Directions for this task :: Copy out, exactly and without additions, the lines from the one that contains "T5 = empty('fir_tree', P(388, 1285, 12.0), 'narrow" to the one that contains "zvis=11, H=16, parent=T5)", both ends included.

Recorded data ::
--------------------------------

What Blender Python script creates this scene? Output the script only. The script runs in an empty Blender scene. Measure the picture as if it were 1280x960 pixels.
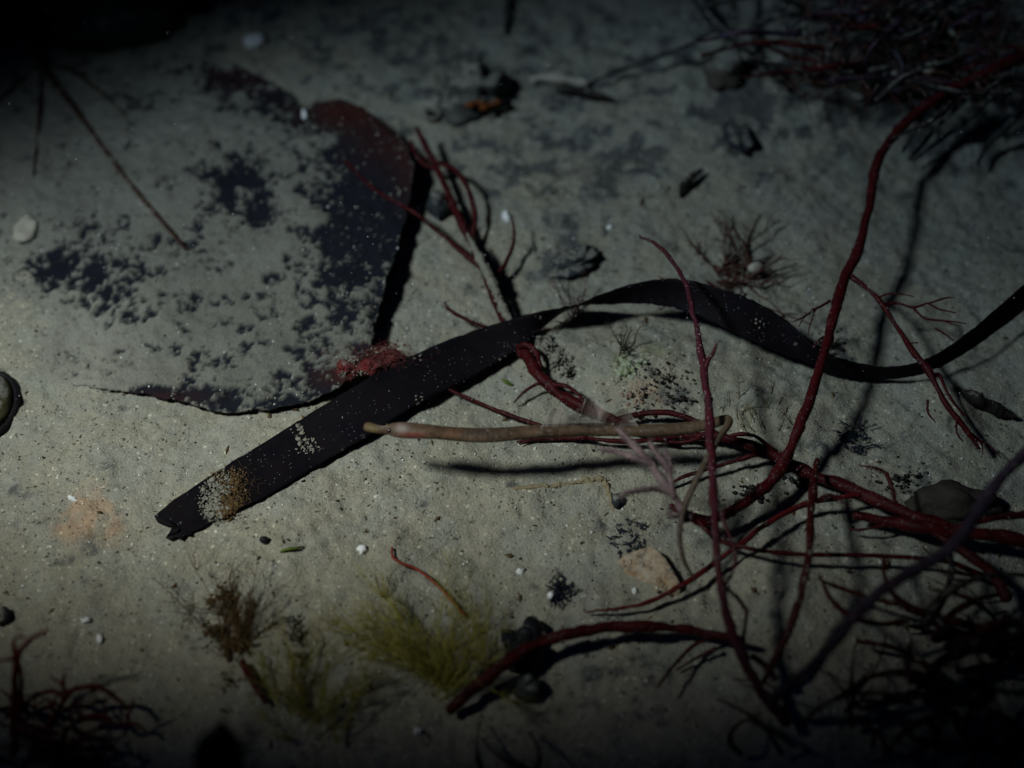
import bpy, math, random
import numpy as np
from mathutils import Vector, Quaternion

# ------------------------------------------------------------------ camera
scene = bpy.context.scene
W0, H0 = 1280.0, 960.0
HFOV = math.radians(42.0)
PITCH = math.radians(50.0)
DIST = 0.37
FPX = (W0 / 2) / math.tan(HFOV / 2)
CAM = np.array([0.0, -DIST * math.cos(PITCH), DIST * math.sin(PITCH)])
FWD = np.array([0.0, math.cos(PITCH), -math.sin(PITCH)])
RIGHT = np.array([1.0, 0.0, 0.0])
UPV = np.array([0.0, math.sin(PITCH), math.cos(PITCH)])

cam_data = bpy.data.cameras.new("camera")
cam = bpy.data.objects.new("camera", cam_data)
scene.collection.objects.link(cam)
cam.location = CAM
cam.rotation_euler = (math.pi / 2 - PITCH, 0, 0)
cam_data.sensor_width = 36.0
cam_data.lens = 18.0 / math.tan(HFOV / 2)
cam_data.clip_start = 0.01
cam_data.clip_end = 50.0
cam_data.dof.use_dof = True
cam_data.dof.focus_distance = 0.350
cam_data.dof.aperture_fstop = 5.6
scene.camera = cam

# ------------------------------------------------------------------ world, sun, dive lamp
world = bpy.data.worlds.new("World")
scene.world = world
world.use_nodes = True
world.cycles.sampling_method = 'NONE'
wn = world.node_tree.nodes
wl = world.node_tree.links
sky = wn.new("ShaderNodeTexSky")
sky.sky_type = 'NISHITA'
sky.sun_disc = False
sky.sun_elevation = math.radians(46)
sky.sun_rotation = math.radians(275)
wn["Background"].inputs["Strength"].default_value = 0.15
wl.new(sky.outputs[0], wn["Background"].inputs[0])

LAMP = np.array([-0.3173, -0.1283, 0.4628])       # hand-held dive lamp, left of the camera housing
AIM = np.array([0.0300, 0.0560, 0.0])
sun_d = bpy.data.lights.new("sun", 'SUN')
sun_d.energy = 0.05
sun_d.angle = math.radians(10)
sun_d.color = (0.75, 0.9, 1.0)
sun = bpy.data.objects.new("sun", sun_d)
scene.collection.objects.link(sun)
sun.rotation_euler = Vector(AIM - LAMP).to_track_quat('-Z', 'Y').to_euler()

spot_d = bpy.data.lights.new("dive_lamp", 'SPOT')
spot_d.energy = 2200.0
spot_d.color = (1.0, 0.487, 0.190)
spot_d.spot_size = 2 * 0.250
spot_d.spot_blend = 0.715
spot_d.shadow_soft_size = 0.036
spot = bpy.data.objects.new("dive_lamp", spot_d)
scene.collection.objects.link(spot)
spot.location = LAMP
spot.scale = (1.0, 1.92, 1.0)                # oval beam
spot.rotation_euler = (Vector(AIM - LAMP).to_track_quat('-Z', 'Y') @ Quaternion((0, 0, 1), -0.369)).to_euler()

vs = scene.view_settings
vs.view_transform = 'Standard'
vs.look = 'None'
vs.exposure = 0.0
vs.gamma = 1.0
vs.use_curve_mapping = False
scene.render.engine = 'CYCLES'
scene.cycles.use_denoising = True
scene.cycles.max_bounces = 8
scene.cycles.transparent_max_bounces = 16

rng = np.random.default_rng(11)
random.seed(5)
LINK = scene.collection.objects.link

# ------------------------------------------------------------------ noise and projection helpers
def _hash(ix, iy, seed):
    h = (ix.astype(np.int64) * 374761393 + iy.astype(np.int64) * 668265263 + seed * 982451653) & 0x7fffffff
    h = ((h ^ (h >> 13)) * 1274126177) & 0x7fffffff
    h = (h ^ (h >> 16)) & 0xffff
    return h / 65535.0

def vnoise(x, y, seed=0):
    x = np.asarray(x, float); y = np.asarray(y, float)
    ix = np.floor(x); iy = np.floor(y)
    fx = x - ix; fy = y - iy
    fx = fx * fx * fx * (fx * (fx * 6 - 15) + 10); fy = fy * fy * fy * (fy * (fy * 6 - 15) + 10)
    a = _hash(ix, iy, seed); b = _hash(ix + 1, iy, seed)
    c = _hash(ix, iy + 1, seed); d = _hash(ix + 1, iy + 1, seed)
    return (a * (1 - fx) + b * fx) * (1 - fy) + (c * (1 - fx) + d * fx) * fy

def fbm(x, y, scale, octv=4, seed=0, gain=0.5):
    s = 0; amp = 1; tot = 0
    for k in range(octv):
        s = s + amp * vnoise(np.asarray(x) * scale * 2 ** k + 17.3 * k, np.asarray(y) * scale * 2 ** k - 9.1 * k, seed + k * 7)
        tot += amp; amp *= gain
    return s / tot

def ray(px, py):
    d = RIGHT * ((px - 640) / FPX) + UPV * ((480 - py) / FPX) + FWD
    return d

def on_plane(px, py, z=0.0):
    d = ray(px, py)
    t = (z - CAM[2]) / d[2]
    return CAM + d * t

def project(x, y, z):
    rx = x - CAM[0]; ry = y - CAM[1]; rz = z - CAM[2]
    dep = ry * FWD[1] + rz * FWD[2]
    return 640 + FPX * rx / dep, 480 - FPX * (ry * UPV[1] + rz * UPV[2]) / dep

# mounds: px, py, radius m, height m
MOUNDS = [(800, 470, .022, .0045), (980, 520, .026, .0035), (700, 440, .012, .003), (1010, 770, .02, .004),
          (110, 640, .02, .0016), (1150, 700, .03, .003), (400, 700, .05, .002), (900, 120, .05, .007),
          (1150, 60, .07, .016), (560, 130, .03, .003), (940, 720, .012, .002), (1190, 500, .015, .003)]
MOUNDS = [(on_plane(a, b)[0], on_plane(a, b)[1], r, h) for a, b, r, h in MOUNDS]

def Hg(x, y):
    z = 0.007 * (fbm(x, y, 14, 3, 3) - .5) + 0.0024 * (fbm(x, y, 75, 3, 9) - .5) + 0.0016 * (fbm(x, y, 330, 3, 21, .6) - .5)
    lump = 0.72 + 0.56 * fbm(x, y, 160, 2, 44)
    for mx, my, r, h in MOUNDS:
        q = ((x - mx) ** 2 + (y - my) ** 2) / (r * r)
        z = z + h * np.exp(-q * 1.6) * lump
    return z

def at(px, py, h=0.0):
    """point on the viewing ray of a pixel that lies h metres above the seabed below it; also metres per pixel there"""
    z = h
    for _ in range(4):
        p = on_plane(px, py, z)
        z = float(Hg(p[0], p[1])) + h
    p = on_plane(px, py, z)
    dep = float(np.dot(p - CAM, FWD))
    return p, dep / FPX

# ------------------------------------------------------------------ materials
def mat(name, c1, c2=None, rough=0.6, nscale=200., bump=0.0, bscale=600., bdist=0.0004, speck=None, spec=0.1,
        sss=0.0, attr=None, alpha=1.0, trans=0.0, patch=None, dust=0.0):
    m = bpy.data.materials.new(name)
    m.use_nodes = True
    nt = m.node_tree; N = nt.nodes; L = nt.links
    b = N["Principled BSDF"]
    b.inputs["Roughness"].default_value = rough
    b.inputs["Specular IOR Level"].default_value = spec
    tc = N.new("ShaderNodeTexCoord")
    co = tc.outputs["Object"]
    nz = N.new("ShaderNodeTexNoise"); nz.inputs["Scale"].default_value = nscale; nz.inputs["Detail"].default_value = 5
    nz.inputs["Roughness"].default_value = .65
    L.new(co, nz.inputs["Vector"])
    rp = N.new("ShaderNodeValToRGB")
    rp.color_ramp.elements[0].position = .32; rp.color_ramp.elements[1].position = .68
    rp.color_ramp.elements[0].color = (*c1, 1)
    rp.color_ramp.elements[1].color = (*(c2 or c1), 1)
    L.new(nz.outputs["Fac"], rp.inputs[0])
    col = rp.outputs[0]
    if attr:
        at_ = N.new("ShaderNodeAttribute"); at_.attribute_name = attr
        mx = N.new("ShaderNodeMix"); mx.data_type = 'RGBA'; mx.blend_type = 'MULTIPLY'; mx.inputs[0].default_value = 1
        L.new(col, mx.inputs[6]); L.new(at_.outputs["Color"], mx.inputs[7]); col = mx.outputs[2]
    if patch:      # (colour, scale, threshold)
        n2 = N.new("ShaderNodeTexNoise"); n2.inputs["Scale"].default_value = patch[1]; n2.inputs["Detail"].default_value = 6
        n2.inputs["Roughness"].default_value = .7
        L.new(co, n2.inputs["Vector"])
        r2 = N.new("ShaderNodeValToRGB"); r2.color_ramp.elements[0].position = patch[2]; r2.color_ramp.elements[1].position = patch[2] + .06
        L.new(n2.outputs["Fac"], r2.inputs[0])
        mx = N.new("ShaderNodeMix"); mx.data_type = 'RGBA'
        L.new(r2.outputs[0], mx.inputs[0]); L.new(col, mx.inputs[6]); mx.inputs[7].default_value = (*patch[0], 1); col = mx.outputs[2]
    if speck:      # (colour, scale, radius 0..1, share)
        v = N.new("ShaderNodeTexVoronoi"); v.inputs["Scale"].default_value = speck[1]
        L.new(co, v.inputs["Vector"])
        lt = N.new("ShaderNodeMath"); lt.operation = 'LESS_THAN'; L.new(v.outputs["Distance"], lt.inputs[0]); lt.inputs[1].default_value = speck[2]
        sep = N.new("ShaderNodeSeparateColor"); L.new(v.outputs["Color"], sep.inputs[0])
        l2 = N.new("ShaderNodeMath"); l2.operation = 'LESS_THAN'; L.new(sep.outputs[0], l2.inputs[0]); l2.inputs[1].default_value = speck[3]
        mu = N.new("ShaderNodeMath"); mu.operation = 'MULTIPLY'; L.new(lt.outputs[0], mu.inputs[0]); L.new(l2.outputs[0], mu.inputs[1])
        mx = N.new("ShaderNodeMix"); mx.data_type = 'RGBA'
        L.new(mu.outputs[0], mx.inputs[0]); L.new(col, mx.inputs[6]); mx.inputs[7].default_value = (*speck[0], 1); col = mx.outputs[2]
    if dust:       # silt that has settled on upward faces
        ge = N.new("ShaderNodeNewGeometry"); sx = N.new("ShaderNodeSeparateXYZ"); L.new(ge.outputs["Normal"], sx.inputs[0])
        n4 = N.new("ShaderNodeTexNoise"); n4.inputs["Scale"].default_value = 420; n4.inputs["Detail"].default_value = 6; n4.inputs["Roughness"].default_value = .75
        L.new(co, n4.inputs["Vector"])
        ma = N.new("ShaderNodeMath"); ma.operation = 'MULTIPLY_ADD'; L.new(sx.outputs[2], ma.inputs[0]); ma.inputs[1].default_value = .42; L.new(n4.outputs["Fac"], ma.inputs[2])
        r4 = N.new("ShaderNodeValToRGB"); r4.color_ramp.elements[0].position = .98 - dust * .35; r4.color_ramp.elements[1].position = 1.1 - dust * .35
        L.new(ma.outputs[0], r4.inputs[0])
        mx = N.new("ShaderNodeMix"); mx.data_type = 'RGBA'
        L.new(r4.outputs[0], mx.inputs[0]); L.new(col, mx.inputs[6]); mx.inputs[7].default_value = (.2, .195, .17, 1); col = mx.outputs[2]
    L.new(col, b.inputs["Base Color"])
    if sss:
        b.inputs["Subsurface Weight"].default_value = sss
        b.inputs["Subsurface Radius"].default_value = (0.002, 0.0008, 0.0005)
        b.inputs["Subsurface Scale"].default_value = 1.0
    if trans:
        b.inputs["Transmission Weight"].default_value = trans
    if alpha < 1:
        b.inputs["Alpha"].default_value = alpha
    if bump:
        nb = N.new("ShaderNodeTexNoise"); nb.inputs["Scale"].default_value = bscale; nb.inputs["Detail"].default_value = 6
        nb.inputs["Roughness"].default_value = .65
        L.new(co, nb.inputs["Vector"])
        bp = N.new("ShaderNodeBump"); bp.inputs["Strength"].default_value = bump; bp.inputs["Distance"].default_value = bdist
        L.new(nb.outputs["Fac"], bp.inputs["Height"]); L.new(bp.outputs[0], b.inputs["Normal"])
    return m

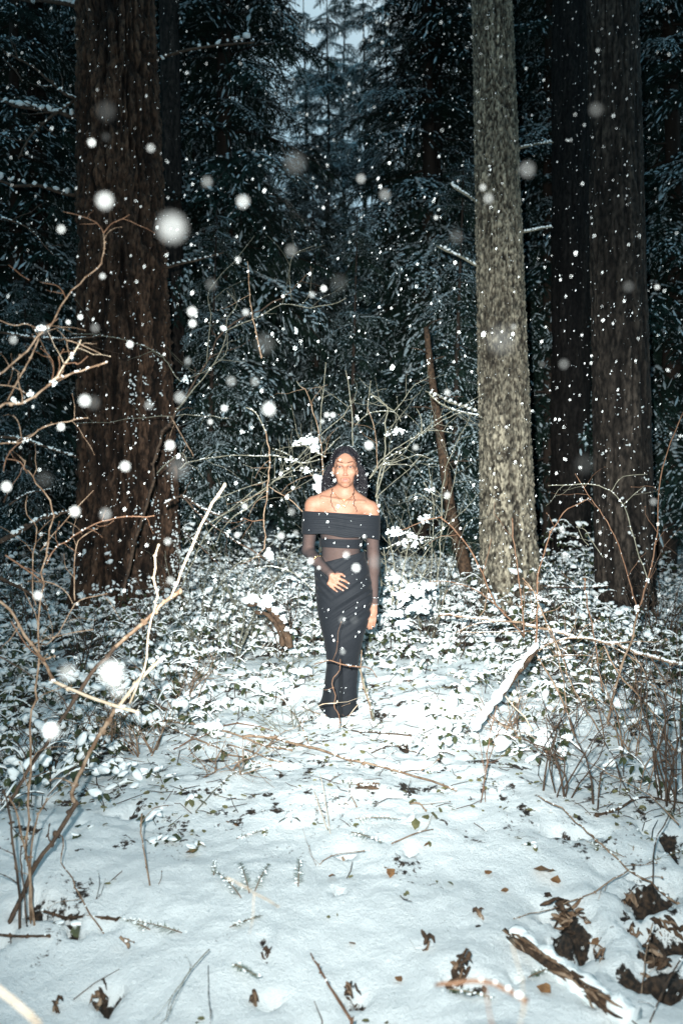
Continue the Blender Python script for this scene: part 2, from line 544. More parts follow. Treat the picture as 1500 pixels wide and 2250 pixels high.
def stub(root, surf, z, a, L, r, up=.1, az=0, snow=True, m='darkstem'):
    p = surf(z, a); d = np.array([math.cos(a + az), math.sin(a + az), up])
    q = np.random.default_rng(int(z * 977))
    pts = [p + d * L * t + q.normal(size=3) * .02 * L * (t > 0) for t in np.linspace(-.1, 1, 6)]
    mb = MB(); mb.add(*tube(pts, np.linspace(r, r * .45, 6), 6)); o = mb.build('dead_branch', M[m], root)
    if snow:
        ms = MB()
        for t in np.arange(.1, 1, .09):
            c = p + d * L * t + np.array([0, 0, r * .8])
            ms.add(*blob(c, r * q.uniform(1, 1.6), 0, .8))
        ms.build('snow', M['snow'], o, kind='stuff')


def topw(px, d, z=None):
    zt = CAMZ + CY / FPX * d
    return P(px, 0, d)


b1 = P(287, 1290, 9.0); t1 = topw(255, 9.0)
T1 = empty('fir_tree', b1, 'massive old fir with deeply furrowed red-brown bark, left of the woman', 'tree')
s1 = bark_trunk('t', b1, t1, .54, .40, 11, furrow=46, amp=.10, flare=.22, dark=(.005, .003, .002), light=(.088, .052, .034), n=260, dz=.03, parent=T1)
bark_snow(T1, s1, (-.2, 3.0), 1500, R(285), R(358), (.004, .014), 1.5, 4)
bark_snow(T1, s1, (-.3, .7), 900, R(180), R(360), (.007, .022), 1.5, 5)
for (z, a, L, r) in ((5.3, 185, .9, .03), (4.4, 190, 1.3, .025), (6.6, 175, .8, .03), (5.9, 350, 1.2, .02), (3.6, 352, .7, .015)):
    stub(T1, s1, z, R(a), L, r, .15)

b2 = P(1120, 1335, 8.0); t2 = topw(1080, 8.0)
T2 = empty('fir_tree', b2, 'slim straight grey-barked fir brightly lit by flash, right of the woman', 'tree')
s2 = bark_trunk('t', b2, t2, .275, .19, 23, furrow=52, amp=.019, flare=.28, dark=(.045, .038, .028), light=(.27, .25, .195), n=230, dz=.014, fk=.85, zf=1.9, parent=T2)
bark_snow(T2, s2, (-.2, 1.2), 110, R(200), R(345), (.005, .012), 1.5, 6)
stub(T2, s2, 4.02, R(200), .33, .014, -.35 * -1.5, 0, True, 'greytwig')
stub(T2, s2, 3.42, R(188), .42, .016, .45, 0, True, 'greytwig')
stub(T2, s2, 1.95, R(185), .55, .014, .38, 0, True, 'greytwig')
stub(T2, s2, 3.75, R(345), .3, .012, .1, 0, True, 'greytwig')
stub(T2, s2, 4.6, R(350), .35, .013, .1, 0, True, 'greytwig')

b3 = P(1375, 1390, 8.8); t3 = topw(1344, 8.8)
T3 = empty('fir_tree', b3, 'dark thick fir trunk near the right edge behind bare canes', 'tree')
s3 = bark_trunk('t', b3, t3, .32, .265, 37, furrow=28, amp=.03, flare=.22, dark=(.009, .007, .006), light=(.058, .048, .040), n=150, dz=.03, parent=T3)
bark_snow(T3, s3, (0, 2.6), 260, R(200), R(330), (.006, .016), 1.3, 8)

b4 = P(1252, 1290, 12.5); t4 = topw(1252, 12.5)
T4 = empty('fir_tree', b4, 'shadowed fir trunk standing just behind and left of the dark right-hand fir', 'tree')
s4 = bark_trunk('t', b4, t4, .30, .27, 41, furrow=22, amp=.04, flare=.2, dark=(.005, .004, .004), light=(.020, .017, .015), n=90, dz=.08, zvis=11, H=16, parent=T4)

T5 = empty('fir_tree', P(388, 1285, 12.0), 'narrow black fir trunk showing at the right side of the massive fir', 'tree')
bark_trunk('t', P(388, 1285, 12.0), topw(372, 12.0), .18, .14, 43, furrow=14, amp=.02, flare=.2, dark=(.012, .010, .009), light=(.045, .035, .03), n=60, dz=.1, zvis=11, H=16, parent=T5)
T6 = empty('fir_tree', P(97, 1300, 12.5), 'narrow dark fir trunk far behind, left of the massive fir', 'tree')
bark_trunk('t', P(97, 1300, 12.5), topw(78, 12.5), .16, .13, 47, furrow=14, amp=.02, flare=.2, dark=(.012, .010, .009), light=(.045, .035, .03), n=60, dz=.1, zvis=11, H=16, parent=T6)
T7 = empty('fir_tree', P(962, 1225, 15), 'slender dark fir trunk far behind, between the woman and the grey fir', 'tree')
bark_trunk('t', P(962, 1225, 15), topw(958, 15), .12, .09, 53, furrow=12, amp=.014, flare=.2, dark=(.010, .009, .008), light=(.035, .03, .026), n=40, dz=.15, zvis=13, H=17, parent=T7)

lt = empty('leaning_sapling', P(1025, 1265, 8.4), 'dead leaning reddish sapling trunk just left of the grey fir', 'tree')
pp = smooth_line([P(1025, 1265, 8.4), P(1010, 1205, 8.4), P(992, 1140, 8.4), P(978, 1040, 8.4), P(968, 970, 8.4), P(955, 880, 8.4), P(944, 800, 8.45), P(936, 720, 8.5)]) - P(1025, 1265, 8.4)
mb = MB(); mb.add(*tube(pp, np.linspace(.075, .03, len(pp)), 8)); mb.build('trunk', M['litter'], lt)
mb = MB()
for k in range(9):
    a = rng.uniform(0, 6.3); p0 = pp[rng.integers(8, len(pp))]
    mb.add(*tube([p0, p0 + np.array([math.cos(a), math.sin(a), .3]) * .12, p0 + np.array([math.cos(a), math.sin(a), .1]) * .3], [.01, .007, .004], 4))
mb.build('branches', M['darkstem'], lt, kind='stuff')

# ------------------------------------------------------------------ background conifers


def branch_template(seed, sf=1.0):
    q = np.random.default_rng(seed)
    nd, sn, wd = MB(), MB(), MB()
    ax = lambda t: np.array([t, .05 * math.sin(t * 5 + seed), .10 * t - .38 * t * t])
    wd.add(*tube([ax(t) for t in np.linspace(0, 1, 7)], np.linspace(.012, .002, 7), 4, False))
    ts = np.arange(.10, 1.0, .040)
    k = 0
    for t in ts:
        for sd in (-1, 1):
            k += 1
            l = (.46 * (1 - t) ** .75 + .07) * q.uniform(.7, 1.15)
            if t < .25: l *= .45 + t * 2.2
            a = R(q.uniform(32, 76)) * sd
            p0 = ax(t)
            dr = q.uniform(.1, 1.0)
            def sh(s): return p0 + np.array([math.cos(a) * l * s, math.sin(a) * l * s, -dr * l * s * s + .02 * s])
            m = max(3, int(l / .021))
            S = (np.arange(m) + .5) / m
            for s in S:
                c = sh(s)
                for e in (-1, 1):
                    if q.random() < .12: continue
                    aa = a + e * R(q.uniform(35, 70))
                    ll = .062 * (1.15 - s * .6) * q.uniform(.5, 1.5)
                    d = np.array([math.cos(aa) * ll, math.sin(aa) * ll, -ll * q.uniform(.05, .75)])
                    w = np.array([-math.sin(aa), math.cos(aa), 0]) * .0052 * q.uniform(.7, 1.3)
                    nd.add([c + w, c - w, c + d], [[0, 1, 2]])
            c0, c1 = sh(0), sh(.55); c2 = sh(1.08)
            w = np.array([-math.sin(a), math.cos(a), 0]) * .007
            nd.add([c0 + w, c0 - w, c1 + w, c1 - w, c2], [[0, 1, 2], [1, 3, 2], [2, 3, 4]])
            s0 = q.uniform(.0, .3)
            while s0 < 1.0:
                s1 = s0 + q.uniform(.05, .17)
                if q.random() < .5 * sf:
                    ww = .0062 * np.array([.4, 1, .3]) * q.uniform(.4, 2.2)
                    off = q.normal(size=3) * [.012, .012, .004]
                    Wv, Ff = [], []
                    n_ = np.array([-math.sin(a), math.cos(a), 0])
                    for u, wq in zip((s0, (s0 + s1) / 2, s1), ww):
                        c = sh(u) + off
                        Wv += [c + n_ * wq * q.uniform(.6, 1.4) + [0, 0, .002], c + [0, 0, .004 + wq * q.uniform(.5, 1.2)], c - n_ * wq * q.uniform(.6, 1.4) + [0, 0, .002]]
                    for r_ in range(2):
                        o = r_ * 3
                        Ff += [[o, o + 1, o + 4], [o, o + 4, o + 3], [o + 1, o + 2, o + 5], [o + 1, o + 5, o + 4]]
                    sn.add(Wv, Ff)
                s0 = s1 + q.uniform(.0, .10)
    for t in np.arange(.12, .95, .05):
        if q.random() < .75 * sf:
            sn.add(*blob(ax(t) + [0, 0, .008], .022 * (1.2 - t * .6), 0, .5, seed=int(seed * 100 + t * 100)))
    return nd.arrays(), sn.arrays(), wd.arrays()


BT = [branch_template(100 + k, (.25, 1.5, .6, 1.2, .4)[k]) for k in range(5)]


def conifer_template(seed, H, nb, z0, Lmax, Ltop=.6, rt=.2, pick=None):
    q = np.random.default_rng(seed)
    nd, sn, wd = MB(), MB(), MB()
    zs = np.sort(q.uniform(0, 1, nb))
    for k, u in enumerate(zs):
        z = z0 + (H - z0) * u
        L = (Lmax * (1 - u) ** .7 + Ltop) * q.uniform(.6, 1.15)
        az = k * 2.399 + q.uniform(-.4, .4)
        pit = R(q.uniform(-8, 22)) + (1 - u) * R(8)
        m = np.array(Matrix.Rotation(az, 3, 'Z') @ Matrix.Rotation(pit, 3, 'Y') @ Matrix.Rotation(R(q.uniform(-15, 15)), 3, 'X'))
        t = BT[q.choice(pick) if pick else q.integers(len(BT))]
        for (mbx, (V, F)) in zip((nd, sn, wd), t):
            mbx.add((V * L) @ m.T + [0, 0, z], F)
    zz = np.linspace(-.5, H, 30)
    wd.add(*tube(np.stack([.06 * np.sin(zz * .5 + seed), .06 * np.cos(zz * .4), zz], 1), np.maximum(rt * (1 - zz / H * .93), .012), 12))
    out = []
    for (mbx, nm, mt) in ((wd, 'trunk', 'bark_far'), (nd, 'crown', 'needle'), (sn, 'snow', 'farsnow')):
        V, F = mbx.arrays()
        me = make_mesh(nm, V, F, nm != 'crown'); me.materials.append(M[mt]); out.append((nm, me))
    return out


CT = [conifer_template(1, 15, 190, .8, 1.5, rt=.14),
      conifer_template(2, 20, 250, 1.5, 1.9, rt=.19),
      conifer_template(3, 26, 260, 1.2, 2.5, rt=.26),
      conifer_template(4, 6.0, 90, .3, .85, .3, rt=.06)]
KIND = ['young snow dusted hemlock with drooping sprays', 'tall snow dusted hemlock with drooping boughs', 'very tall broad conifer with snowy boughs', 'small understorey hemlock loaded with snow']


def conifer(t, px, d, rz, sc=1.0, label=None, wd=1.0):
    x = (px - CX) / FPX * d
    e = empty('hemlock_tree', (x, d, float(gbase(x, d)) - .1), label or KIND[t], 'tree', 'snowy conifers in the dark forest behind' if d > 0 else 'unseen conifers behind the photographer')
    e.rotation_euler = (0, 0, rz); e.scale = (sc * wd, sc * wd, sc)
    for nm, me in CT[t]:
        o = bpy.data.objects.new(nm, me); COL.objects.link(o); o.parent = e
    return e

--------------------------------

In response ::
T5 = empty('fir_tree', P(388, 1285, 12.0), 'narrow black fir trunk showing at the right side of the massive fir', 'tree')
bark_trunk('t', P(388, 1285, 12.0), topw(372, 12.0), .18, .14, 43, furrow=14, amp=.02, flare=.2, dark=(.012, .010, .009), light=(.045, .035, .03), n=60, dz=.1, zvis=11, H=16, parent=T5)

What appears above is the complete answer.